President Ruto says dollar rate to go below Ksh.120 'in the next few months'

President Ruto says dollar rate to go below Ksh.120 'in the next few months'

President William Ruto

President William Ruto has expressed optimism that the dollar exchange rate will soon be below Ksh.120 from its current rate of Ksh.134.

According to President Ruto, the current gains the government is making toward bolstering the economy will massively contribute to assuaging the weak shilling.

Speaking on Tuesday, Ruto said that the drop will be aided by the move to purchase oil products using the Kenyan shilling as opposed to the dollar which costs the nation to cough out Ksh.66.8 Billion ($500 Million) monthly.

"Today as a country we can buy fuel in Kenyan shillings, something that many people never thought would be possible. From this month of April, all our fuel marketers will be able to buy our fuel products in Kenya shillings and it will reduce pressure on our dollars," said Ruto.

"In fact in the next one month or so you will see the dollar exchange rate coming down in a very phenomenal way. In fact in my estimation, in the next couple of months, the exchange rate will come below Ksh.120, maybe Ksh.115."

He was speaking during the release of the report on the evaluation of the performance of ministries, state corporations and tertiary institutions for the 2021/2022 financial year at the Kenyatta International Convention Centre (KICC) in Nairobi.

The Head of State went on to commend public servants for their exemplary efforts to tame the current economic crisis with just a few months into office.

He vowed to hold every ministry and public servant accountable to ensure that they discharge their mandates in ensuring that Kenyans enjoy better services.

"I shall exercise my mandate to direct and coordinate the functions of these ministries and government departments, thereby ensuring that your effective performance satisfies the government's contractual obligations with the people."

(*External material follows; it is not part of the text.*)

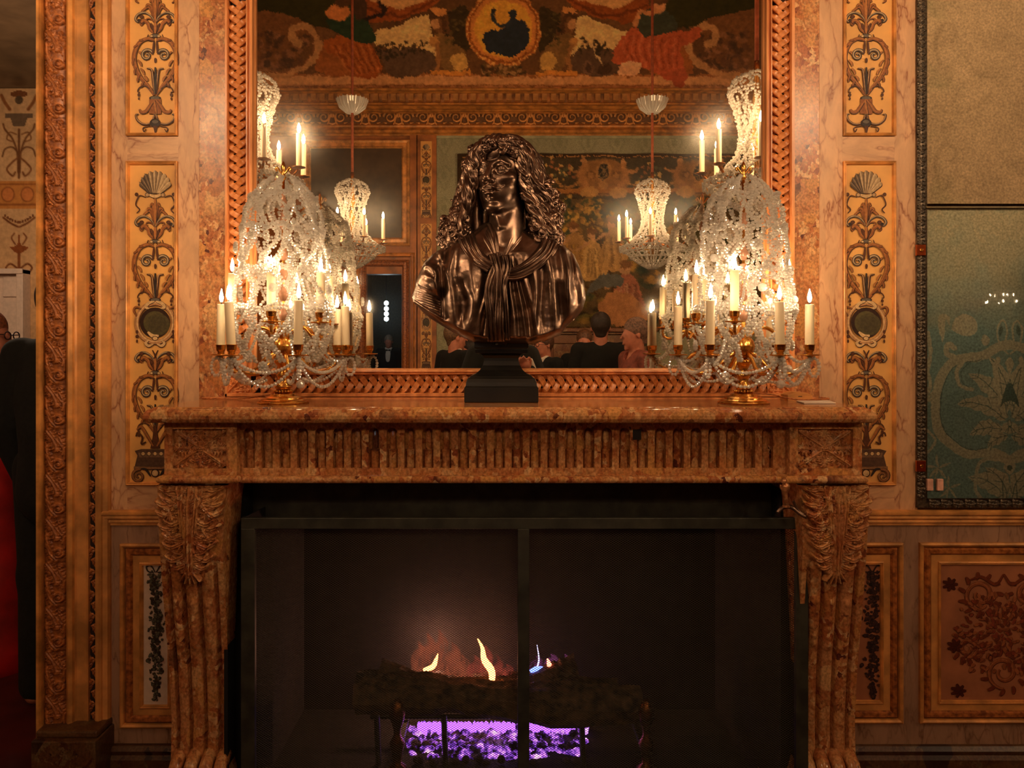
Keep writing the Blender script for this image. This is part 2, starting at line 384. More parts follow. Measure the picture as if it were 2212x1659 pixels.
MAT['brass_dk'] = plain('aged_brass', (170, 104, 52), 0.3, 1.0, 0.3, 40)
MAT['figure_bronze'] = plain('worn_bronze', (206, 140, 92), 0.36, 0.6, 0.3, 60)
MAT['bronze'] = plain('brown_bronze', (134, 106, 88), 0.29, 0.9, 0.22, 22, 0.05, c2=(88, 66, 54))
MAT['socle'] = plain('black_marble', (26, 22, 17), 0.32, 0.0, 0.4, 9, 0.03)
MAT['white_paint'] = plain('white_paint', (214, 186, 164), 0.5, var=0.06)
MAT['black_cloth'] = plain('black_wool', (20, 20, 17), 0.95, var=0.4, scale=60)
MAT['red_cloth'] = plain('red_satin', (188, 20, 12), 0.6, var=0.25, scale=6)
MAT['white_cloth'] = plain('white_cotton', (225, 205, 185), 0.8, var=0.05)
MAT['skin'] = plain('skin', (206, 128, 98), 0.55, var=0.1, scale=25)
MAT['floor'] = plain('dark_red_floor', (92, 34, 28), 0.45, var=0.3, scale=4)
def mirror_mat():
    t = NT('silvered_glass'); t.set(Metallic=1.0, Roughness=0.0, Base_Color=(0.84, 0.80, 0.72, 1))
    g = t.n('BsdfGlossy'); g.inputs['Roughness'].default_value = 0.14; g.inputs['Color'].default_value = (0.9, 0.8, 0.65, 1)
    m = t.n('MixShader'); m.inputs[0].default_value = 0.02; t.l(t.b.outputs[0], m.inputs[1]); t.l(g.outputs[0], m.inputs[2]); t.l(m.outputs[0], t.o.inputs['Surface']); return t.m
MAT['mirror'] = mirror_mat()
def wax_mat():
    t = NT('candle_wax'); t.set(Base_Color=L4((240, 214, 172)), Roughness=0.45, Subsurface_Weight=0.0)
    return t.m
MAT['wax'] = wax_mat()
def emit(name, c, s):
    t = NT(name); t.set(Base_Color=(0, 0, 0, 1), Emission_Color=L4(c), Emission_Strength=s, Roughness=1.0, Specular_IOR_Level=0.0); return t.m
MAT['flame'] = emit('candle_flame', (255, 222, 178), 80.0)
MAT['flame_ch'] = emit('chandelier_flame', (255, 218, 172), 340.0)
MAT['wick'] = plain('black_wick', (22, 16, 12), 0.9)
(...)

On March 14, the government entered into an oil importation deal with Saudi Aramco, the world’s biggest oil company, that will see the state import petroleum products under a six months-credit and possibly lead to lower fuel prices.

The government-to-government (G to G) deal will see diesel and Dual-Purpose Kerosene (DPK) being advanced twice a month with the payment falling due six months after the deliveries.

Kenya hopes to relieve the dollar pressure by delaying the payments for petroleum products under the deal that will also see Emirates National Oil Company Group (ENOC) supply three cargoes of petrol every month.

Petroleum imports account for up to 30 per cent of Kenya’s annual import bill.